_Given exercise_:
Repeat exactly each line of the data provided below.
--- START ---
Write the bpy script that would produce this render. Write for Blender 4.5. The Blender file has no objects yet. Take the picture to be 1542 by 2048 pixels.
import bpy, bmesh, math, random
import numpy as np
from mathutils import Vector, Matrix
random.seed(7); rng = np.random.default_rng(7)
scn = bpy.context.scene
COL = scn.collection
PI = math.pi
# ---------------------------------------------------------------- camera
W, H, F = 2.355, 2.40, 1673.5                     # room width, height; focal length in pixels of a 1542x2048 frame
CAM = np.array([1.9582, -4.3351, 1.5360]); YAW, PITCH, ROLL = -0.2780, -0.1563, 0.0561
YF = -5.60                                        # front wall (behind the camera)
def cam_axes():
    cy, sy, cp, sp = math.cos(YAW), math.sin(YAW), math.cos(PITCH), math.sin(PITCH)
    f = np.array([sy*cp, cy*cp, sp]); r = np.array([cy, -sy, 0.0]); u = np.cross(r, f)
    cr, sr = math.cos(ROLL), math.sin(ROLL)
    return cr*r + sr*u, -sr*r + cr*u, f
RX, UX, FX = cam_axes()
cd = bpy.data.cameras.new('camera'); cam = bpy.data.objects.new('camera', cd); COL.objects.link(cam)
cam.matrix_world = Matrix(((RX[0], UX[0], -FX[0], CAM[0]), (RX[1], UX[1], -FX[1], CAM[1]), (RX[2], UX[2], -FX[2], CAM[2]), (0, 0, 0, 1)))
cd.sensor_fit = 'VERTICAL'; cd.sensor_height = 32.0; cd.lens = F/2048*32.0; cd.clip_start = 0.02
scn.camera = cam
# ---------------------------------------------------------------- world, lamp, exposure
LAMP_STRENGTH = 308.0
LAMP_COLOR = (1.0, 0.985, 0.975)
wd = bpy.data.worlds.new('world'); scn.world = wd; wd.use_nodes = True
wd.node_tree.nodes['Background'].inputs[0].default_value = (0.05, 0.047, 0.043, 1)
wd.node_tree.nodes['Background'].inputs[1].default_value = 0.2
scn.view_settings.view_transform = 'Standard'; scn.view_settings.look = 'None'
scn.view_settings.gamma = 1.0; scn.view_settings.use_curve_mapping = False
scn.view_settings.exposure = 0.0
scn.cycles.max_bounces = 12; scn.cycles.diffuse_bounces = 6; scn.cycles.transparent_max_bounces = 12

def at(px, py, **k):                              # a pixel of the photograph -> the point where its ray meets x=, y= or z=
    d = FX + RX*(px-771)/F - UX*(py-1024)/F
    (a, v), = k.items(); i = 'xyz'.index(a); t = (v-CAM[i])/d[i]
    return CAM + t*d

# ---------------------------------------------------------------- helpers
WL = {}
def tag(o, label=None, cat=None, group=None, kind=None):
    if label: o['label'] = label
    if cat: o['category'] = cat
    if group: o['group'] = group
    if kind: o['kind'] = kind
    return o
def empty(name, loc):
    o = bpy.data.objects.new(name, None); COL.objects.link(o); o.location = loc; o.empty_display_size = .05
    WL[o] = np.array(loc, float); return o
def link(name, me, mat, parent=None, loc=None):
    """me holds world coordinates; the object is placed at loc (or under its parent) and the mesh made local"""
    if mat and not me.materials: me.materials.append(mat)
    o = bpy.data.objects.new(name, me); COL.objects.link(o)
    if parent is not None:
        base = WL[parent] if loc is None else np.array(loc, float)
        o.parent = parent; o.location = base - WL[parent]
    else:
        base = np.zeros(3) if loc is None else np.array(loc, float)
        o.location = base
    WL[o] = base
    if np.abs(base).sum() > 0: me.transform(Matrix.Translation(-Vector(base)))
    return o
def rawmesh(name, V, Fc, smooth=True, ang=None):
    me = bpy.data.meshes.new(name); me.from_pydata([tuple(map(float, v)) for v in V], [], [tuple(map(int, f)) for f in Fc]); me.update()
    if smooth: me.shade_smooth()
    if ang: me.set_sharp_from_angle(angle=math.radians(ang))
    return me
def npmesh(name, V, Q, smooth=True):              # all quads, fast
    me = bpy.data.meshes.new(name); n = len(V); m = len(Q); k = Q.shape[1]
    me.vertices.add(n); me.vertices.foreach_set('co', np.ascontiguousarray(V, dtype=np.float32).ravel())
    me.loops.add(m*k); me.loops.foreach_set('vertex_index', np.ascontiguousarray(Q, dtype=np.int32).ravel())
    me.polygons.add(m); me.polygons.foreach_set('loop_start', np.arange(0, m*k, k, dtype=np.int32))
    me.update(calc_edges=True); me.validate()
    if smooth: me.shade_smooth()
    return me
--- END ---
_Final result_:
Write the bpy script that would produce this render. Write for Blender 4.5. The Blender file has no objects yet. Take the picture to be 1542 by 2048 pixels.
import bpy, bmesh, math, random
import numpy as np
from mathutils import Vector, Matrix
random.seed(7); rng = np.random.default_rng(7)
scn = bpy.context.scene
COL = scn.collection
PI = math.pi
# ---------------------------------------------------------------- camera
W, H, F = 2.355, 2.40, 1673.5                     # room width, height; focal length in pixels of a 1542x2048 frame
CAM = np.array([1.9582, -4.3351, 1.5360]); YAW, PITCH, ROLL = -0.2780, -0.1563, 0.0561
YF = -5.60                                        # front wall (behind the camera)
def cam_axes():
    cy, sy, cp, sp = math.cos(YAW), math.sin(YAW), math.cos(PITCH), math.sin(PITCH)
    f = np.array([sy*cp, cy*cp, sp]); r = np.array([cy, -sy, 0.0]); u = np.cross(r, f)
    cr, sr = math.cos(ROLL), math.sin(ROLL)
    return cr*r + sr*u, -sr*r + cr*u, f
RX, UX, FX = cam_axes()
cd = bpy.data.cameras.new('camera'); cam = bpy.data.objects.new('camera', cd); COL.objects.link(cam)
cam.matrix_world = Matrix(((RX[0], UX[0], -FX[0], CAM[0]), (RX[1], UX[1], -FX[1], CAM[1]), (RX[2], UX[2], -FX[2], CAM[2]), (0, 0, 0, 1)))
cd.sensor_fit = 'VERTICAL'; cd.sensor_height = 32.0; cd.lens = F/2048*32.0; cd.clip_start = 0.02
scn.camera = cam
# ---------------------------------------------------------------- world, lamp, exposure
LAMP_STRENGTH = 308.0
LAMP_COLOR = (1.0, 0.985, 0.975)
wd = bpy.data.worlds.new('world'); scn.world = wd; wd.use_nodes = True
wd.node_tree.nodes['Background'].inputs[0].default_value = (0.05, 0.047, 0.043, 1)
wd.node_tree.nodes['Background'].inputs[1].default_value = 0.2
scn.view_settings.view_transform = 'Standard'; scn.view_settings.look = 'None'
scn.view_settings.gamma = 1.0; scn.view_settings.use_curve_mapping = False
scn.view_settings.exposure = 0.0
scn.cycles.max_bounces = 12; scn.cycles.diffuse_bounces = 6; scn.cycles.transparent_max_bounces = 12

def at(px, py, **k):                              # a pixel of the photograph -> the point where its ray meets x=, y= or z=
    d = FX + RX*(px-771)/F - UX*(py-1024)/F
    (a, v), = k.items(); i = 'xyz'.index(a); t = (v-CAM[i])/d[i]
    return CAM + t*d

# ---------------------------------------------------------------- helpers
WL = {}
def tag(o, label=None, cat=None, group=None, kind=None):
    if label: o['label'] = label
    if cat: o['category'] = cat
    if group: o['group'] = group
    if kind: o['kind'] = kind
    return o
def empty(name, loc):
    o = bpy.data.objects.new(name, None); COL.objects.link(o); o.location = loc; o.empty_display_size = .05
    WL[o] = np.array(loc, float); return o
def link(name, me, mat, parent=None, loc=None):
    """me holds world coordinates; the object is placed at loc (or under its parent) and the mesh made local"""
    if mat and not me.materials: me.materials.append(mat)
    o = bpy.data.objects.new(name, me); COL.objects.link(o)
    if parent is not None:
        base = WL[parent] if loc is None else np.array(loc, float)
        o.parent = parent; o.location = base - WL[parent]
    else:
        base = np.zeros(3) if loc is None else np.array(loc, float)
        o.location = base
    WL[o] = base
    if np.abs(base).sum() > 0: me.transform(Matrix.Translation(-Vector(base)))
    return o
def rawmesh(name, V, Fc, smooth=True, ang=None):
    me = bpy.data.meshes.new(name); me.from_pydata([tuple(map(float, v)) for v in V], [], [tuple(map(int, f)) for f in Fc]); me.update()
    if smooth: me.shade_smooth()
    if ang: me.set_sharp_from_angle(angle=math.radians(ang))
    return me
def npmesh(name, V, Q, smooth=True):              # all quads, fast
    me = bpy.data.meshes.new(name); n = len(V); m = len(Q); k = Q.shape[1]
    me.vertices.add(n); me.vertices.foreach_set('co', np.ascontiguousarray(V, dtype=np.float32).ravel())
    me.loops.add(m*k); me.loops.foreach_set('vertex_index', np.ascontiguousarray(Q, dtype=np.int32).ravel())
    me.polygons.add(m); me.polygons.foreach_set('loop_start', np.arange(0, m*k, k, dtype=np.int32))
    me.update(calc_edges=True); me.validate()
    if smooth: me.shade_smooth()
    return me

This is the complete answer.